DATA EXCERPT -
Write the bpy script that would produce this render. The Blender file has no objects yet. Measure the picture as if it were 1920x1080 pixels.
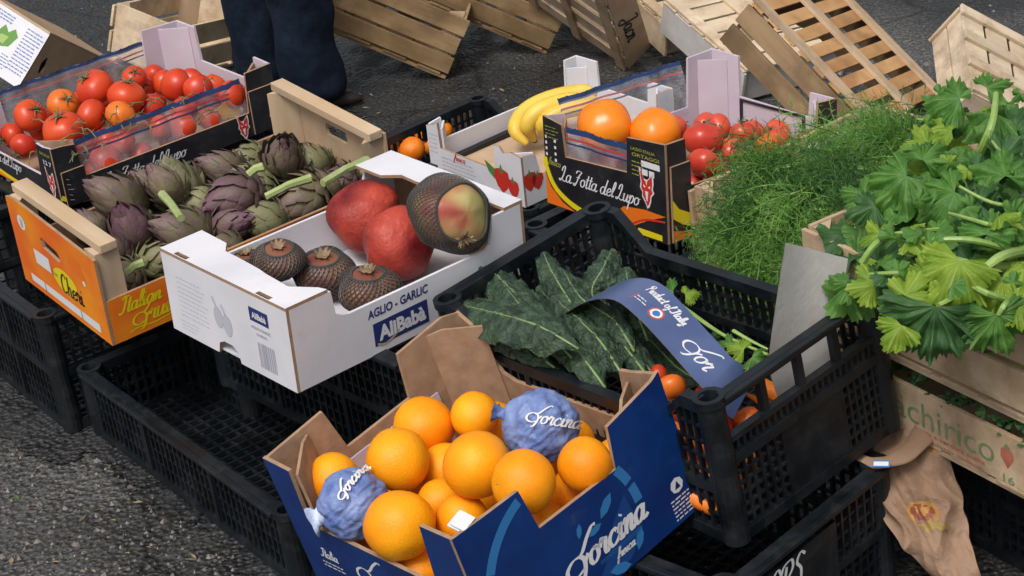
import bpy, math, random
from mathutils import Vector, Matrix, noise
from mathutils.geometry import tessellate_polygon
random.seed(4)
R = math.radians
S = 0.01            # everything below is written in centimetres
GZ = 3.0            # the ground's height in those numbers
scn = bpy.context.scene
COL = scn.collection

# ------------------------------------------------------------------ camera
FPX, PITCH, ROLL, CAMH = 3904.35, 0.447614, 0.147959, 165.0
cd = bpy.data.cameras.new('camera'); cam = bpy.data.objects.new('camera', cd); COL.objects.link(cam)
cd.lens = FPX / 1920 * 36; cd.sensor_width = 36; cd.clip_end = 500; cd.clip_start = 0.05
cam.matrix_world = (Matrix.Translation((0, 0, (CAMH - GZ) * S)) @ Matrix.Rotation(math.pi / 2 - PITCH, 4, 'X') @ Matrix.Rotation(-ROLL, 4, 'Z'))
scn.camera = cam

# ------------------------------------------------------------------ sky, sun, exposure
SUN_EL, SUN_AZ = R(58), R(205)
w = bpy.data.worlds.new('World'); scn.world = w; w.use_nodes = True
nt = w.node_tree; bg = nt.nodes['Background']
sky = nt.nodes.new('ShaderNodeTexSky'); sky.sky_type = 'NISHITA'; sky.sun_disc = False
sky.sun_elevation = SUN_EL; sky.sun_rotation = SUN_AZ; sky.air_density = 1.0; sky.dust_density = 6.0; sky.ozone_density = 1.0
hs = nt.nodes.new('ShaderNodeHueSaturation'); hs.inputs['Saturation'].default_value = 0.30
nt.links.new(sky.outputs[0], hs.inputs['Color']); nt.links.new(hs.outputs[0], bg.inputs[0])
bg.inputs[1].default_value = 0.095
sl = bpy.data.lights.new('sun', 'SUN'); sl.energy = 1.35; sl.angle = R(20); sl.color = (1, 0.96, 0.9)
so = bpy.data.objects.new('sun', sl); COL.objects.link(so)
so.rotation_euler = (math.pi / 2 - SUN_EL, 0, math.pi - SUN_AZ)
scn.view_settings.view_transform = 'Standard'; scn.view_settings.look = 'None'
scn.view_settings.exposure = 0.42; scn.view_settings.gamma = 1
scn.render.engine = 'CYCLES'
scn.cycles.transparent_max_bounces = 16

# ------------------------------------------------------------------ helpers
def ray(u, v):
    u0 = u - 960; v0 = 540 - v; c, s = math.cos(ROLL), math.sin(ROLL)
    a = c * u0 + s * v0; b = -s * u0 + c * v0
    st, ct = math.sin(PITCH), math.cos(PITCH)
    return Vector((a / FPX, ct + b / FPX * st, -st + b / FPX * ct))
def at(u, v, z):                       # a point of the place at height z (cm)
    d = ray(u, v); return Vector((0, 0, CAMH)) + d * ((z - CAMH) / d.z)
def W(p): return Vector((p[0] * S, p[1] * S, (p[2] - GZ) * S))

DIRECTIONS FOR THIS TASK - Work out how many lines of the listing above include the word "render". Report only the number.

EXPECTED OUTPUT - 2